Why You Can Feel Up When the Dollar Is Down

By Bernard Condon, AP Business Writer

NEW YORK (AP) β€” The way investors have unloaded the U.S. dollar lately, you'd think it was kryptonite.

It has fallen 10% against the euro in just three months, and recently hit a 15-year low against the Japanese yen. You'd have to go back even further to find the American currency in a weaker position versus the Swiss franc or Australian dollar.

The decline has been so dramatic that fear is spreading of a "currency war" akin to the one in the Great Depression, when countries competed to drive their exchange rates lower.

It sounds like a downer: Strong countries are supposed to have strong currencies. But when a country is struggling to grow as the U.S. is now, a weak currency can act like a shot of adrenaline. Here's how.


A falling dollar is like slapping a "For Sale" sign on U.S. goods and services abroad.
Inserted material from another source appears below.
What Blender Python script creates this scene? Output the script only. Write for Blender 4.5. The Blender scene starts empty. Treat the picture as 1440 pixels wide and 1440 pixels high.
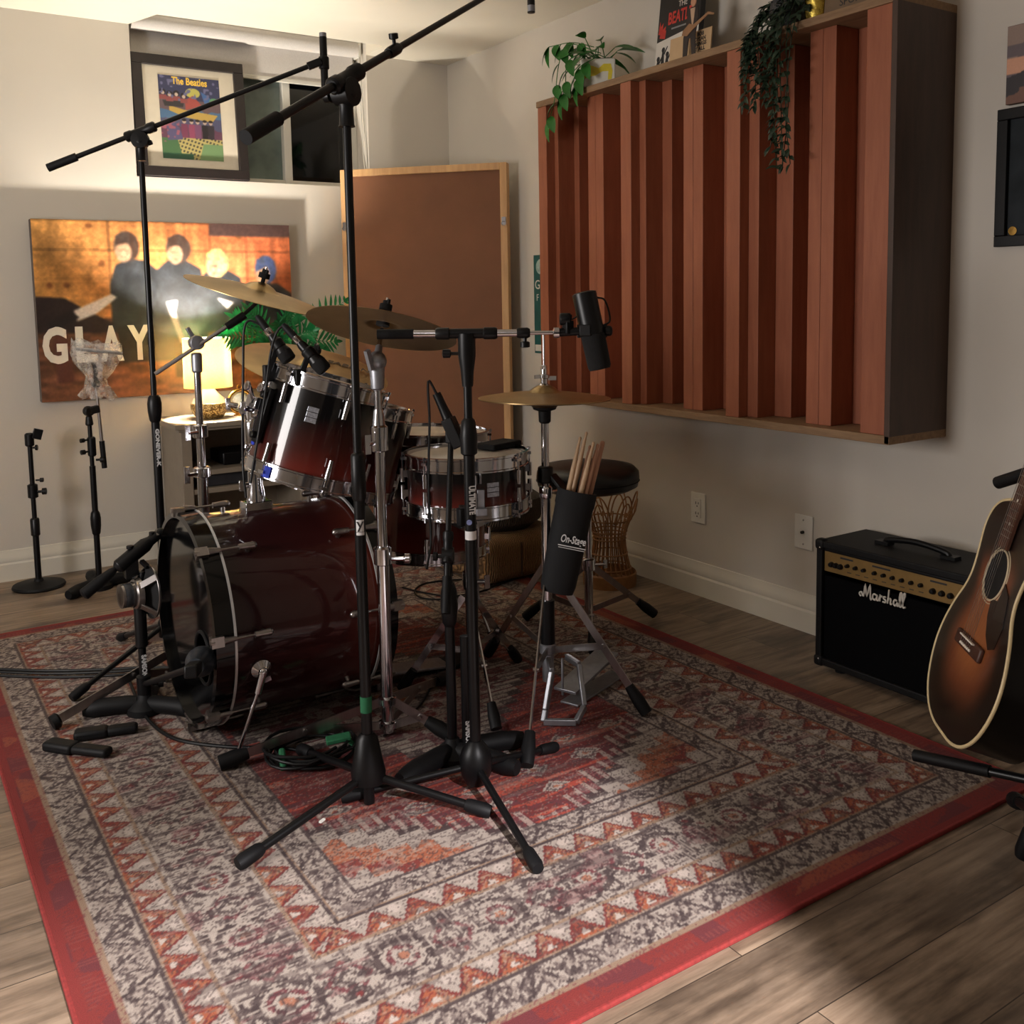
import bpy, math, random
import numpy as np
from mathutils import Vector as V, Matrix
random.seed(7); RNG=np.random.default_rng(5)
SC=bpy.context.scene; COL=SC.collection
# ---------------------------------------------------------------- camera model
YAW,PITCH,ROLL,FPX,CYP,EYE=33.16/57.29578,5.67/57.29578,-1.0/57.29578,1384.,557.,1.165
def _axes():
    cy,sy,cp,sp=math.cos(YAW),math.sin(YAW),math.cos(PITCH),math.sin(PITCH)
    f=V((sy*cp,cy*cp,-sp)); r=V((cy,-sy,0)); u=r.cross(f)
    c,s=math.cos(ROLL),math.sin(ROLL)
    return c*r+s*u, c*u-s*r, f
CR,CU,CF=_axes(); CAM=V((0,0,EYE))
def ray(x,y): return CF+CR*((x-720)/FPX)-CU*((y-CYP)/FPX)
def pz(x,y,z=0.): d=ray(x,y); return CAM+d*((z-EYE)/d.z)
def pX(x,y,X): d=ray(x,y); return CAM+d*(X/d.x)
def pY(x,y,Y): d=ray(x,y); return CAM+d*(Y/d.y)
def pat(x,y,ref): d=ray(x,y); return CAM+d*((V(ref)-CAM).dot(CF))
# ---------------------------------------------------------------- geometry helpers
def frame(axis):
    a=V(axis).normalized(); t=V((0,0,1)) if abs(a.z)<.9 else V((1,0,0))
    e1=t.cross(a).normalized(); e2=a.cross(e1)
    return e1,e2,a
def basis(x,y,z,o=(0,0,0)):
    x,y,z=V(x),V(y),V(z)
    return Matrix(((x.x,y.x,z.x,o[0]),(x.y,y.y,z.y,o[1]),(x.z,y.z,z.z,o[2]),(0,0,0,1)))
class MB:
    def __init__(s): s.v=[]; s.f=[]
    def add(s,vs,fs):
        o=len(s.v); s.v+= [tuple(v) for v in vs]; s.f+=[tuple(i+o for i in f) for f in fs]; return s
    def box(s,c,size,M=None):
        hx,hy,hz=size[0]/2,size[1]/2,size[2]/2; c=V(c)
        vs=[V((x,y,z)) for x in(-hx,hx) for y in(-hy,hy) for z in(-hz,hz)]
        vs=[(M@v if M else v)+c for v in vs]
        return s.add(vs,[(0,1,3,2),(4,6,7,5),(0,4,5,1),(2,3,7,6),(0,2,6,4),(1,5,7,3)])
    def bar(s,p0,p1,w,h,up=(0,0,1)):
        p0,p1=V(p0),V(p1); d=(p1-p0); L=d.length; d.normalize()
        x=d.cross(V(up))
        if x.length<1e-4: x=d.cross(V((1,0,0)))
        x.normalize(); y=x.cross(d)
        M=Matrix((x,y,d)).transposed()
        return s.box((p0+p1)/2,(w,h,L),M)
    def cyl(s,p0,p1,r0,r1=None,n=16,cap=True):
        return s.tube([p0,p1],[r0,r0 if r1 is None else r1],n,cap)
    def tube(s,pts,r,n=10,cap=True):
        pts=[V(p) for p in pts]; m=len(pts)
        rs=r if isinstance(r,(list,tuple)) else [r]*m
        o=len(s.v); prev=None
        for i,p in enumerate(pts):
            t=(pts[min(i+1,m-1)]-pts[max(i-1,0)])
            if t.length<1e-9: t=V((0,0,1))
            t.normalize()
            if prev is None: e1,_,_=frame(t)
            else:
                e1=prev-t*prev.dot(t)
                if e1.length<1e-6: e1,_,_=frame(t)
                e1.normalize()
            prev=e1; e2=t.cross(e1)
            for k in range(n):
                a=2*math.pi*k/n; s.v.append(tuple(p+(e1*math.cos(a)+e2*math.sin(a))*rs[i]))
        for i in range(m-1):
            for k in range(n):
                a=o+i*n+k; b=o+i*n+(k+1)%n
                s.f.append((a,b,b+n,a+n))
        if cap:
            s.f.append(tuple(o+k for k in range(n))[::-1]); s.f.append(tuple(o+(m-1)*n+k for k in range(n)))
        return s
    def lathe(s,prof,o=(0,0,0),axis=(0,0,1),n=32,closed=False):
        e1,e2,a=frame(axis); o=V(o); b=len(s.v); m=len(prof)
        for (r,h) in prof:
            for k in range(n):
                t=2*math.pi*k/n; s.v.append(tuple(o+a*h+(e1*math.cos(t)+e2*math.sin(t))*max(r,1e-5)))
        rng=range(m) if closed else range(m-1)
        for i in rng:
            j=(i+1)%m
            for k in range(n):
                k2=(k+1)%n; s.f.append((b+i*n+k,b+i*n+k2,b+j*n+k2,b+j*n+k))
        if not closed:
            if prof[0][0]>1e-4: s.f.append(tuple(b+k for k in range(n))[::-1])
            if prof[-1][0]>1e-4: s.f.append(tuple(b+(m-1)*n+k for k in range(n)))
        return s
    def ball(s,c,r,n=14,axis=(0,0,1),sq=1.):
        m=max(6,n//2); return s.lathe([(r*math.sin(math.pi*i/m),-r*sq*math.cos(math.pi*i/m)) for i in range(m+1)],c,axis,n)
    def torus(s,c,axis,R,r,n=40,m=10):
        return s.lathe([(R+r*math.cos(2*math.pi*i/m),r*math.sin(2*math.pi*i/m)) for i in range(m)],c,axis,n,True)
    def prism(s,poly,M,h):
        n=len(poly); b=[M@V((x,y,0)) for x,y in poly]; t=[M@V((x,y,h)) for x,y in poly]
        return s.add(b+t,[tuple(range(n))[::-1],tuple(range(n,2*n))]+[(i,(i+1)%n,(i+1)%n+n,i+n) for i in range(n)])
    def quad(s,a,b,c,d): return s.add([a,b,c,d],[(0,1,2,3)])
    def leaf(s,base,dirv,L,W,up=(0,0,1),droop=.3,n=5):
        base=V(base); d=V(dirv).normalized(); x=d.cross(V(up))
        if x.length<1e-3: x=d.cross(V((1,0,0)))
        x.normalize(); u=x.cross(d); vs=[]; fs=[]
        for i in range(n+1):
            t=i/n; w=W*math.sin(math.pi*min(1,t*.92+.06))**.8*(1-.25*t); p=base+d*(L*t)-u*(droop*L*t*t)
            vs+= [p-x*w/2+u*w*.12,p,p+x*w/2+u*w*.12]
        for i in range(n):
            a=i*3; fs+=[(a,a+1,a+4,a+3),(a+1,a+2,a+5,a+4)]
        return s.add(vs,fs)
    def build(s,name,mat,parent=None,origin=None,smooth=40,bevel=0,seg=2,solid=0):
        me=bpy.data.meshes.new(name)
        o=V(origin) if origin is not None else (WORLD[parent.name] if parent else V((0,0,0)))
        me.from_pydata([(v[0]-o.x,v[1]-o.y,v[2]-o.z) for v in s.v],[],s.f); me.update()
        if smooth:
            me.shade_smooth(); me.set_sharp_from_angle(angle=math.radians(smooth))
        ob=bpy.data.objects.new(name,me); COL.objects.link(ob)
        if mat: me.materials.append(mat)
        WORLD[ob.name]=o
        if parent:
            ob.parent=parent; ob.location=o-WORLD[parent.name]
        else: ob.location=o
        if solid: 
            m=ob.modifiers.new('solid','SOLIDIFY'); m.thickness=solid; m.offset=0
        if bevel:
            m=ob.modifiers.new('bevel','BEVEL'); m.width=bevel; m.segments=seg; m.limit_method='ANGLE'; m.angle_limit=math.radians(35)
        return ob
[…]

Consider the price of an iPhone in Paris before and after the dollar dropped. At exchange rates in July, a $99 iPhone with eight gigabytes of memory would have been worth about 78 euros. Now that price translates to 71 euros.

Cheaper prices bring higher sales, and hopefully more jobs at home for companies selling products overseas. The impact could be huge: Companies in the Standard & Poor's 500 get half their revenue abroad.

"There's a lot at stake," says Aroop Chatterjee, a currency strategist at Barclays Capital. "A lot of countries are dependent on exports, and a lot of the job growth comes from that."


A falling dollar raises the price of foreign goods sold here. That makes it more likely that Americans will buy cheaper rival products made by U.S. companies.

But unlike exports, the impact on the economy is not all good. First, the boost to U.S. companies is less than you might assume because so many goods made here contain parts made overseas. If those parts cost more, so will the price of U.S. finished goods.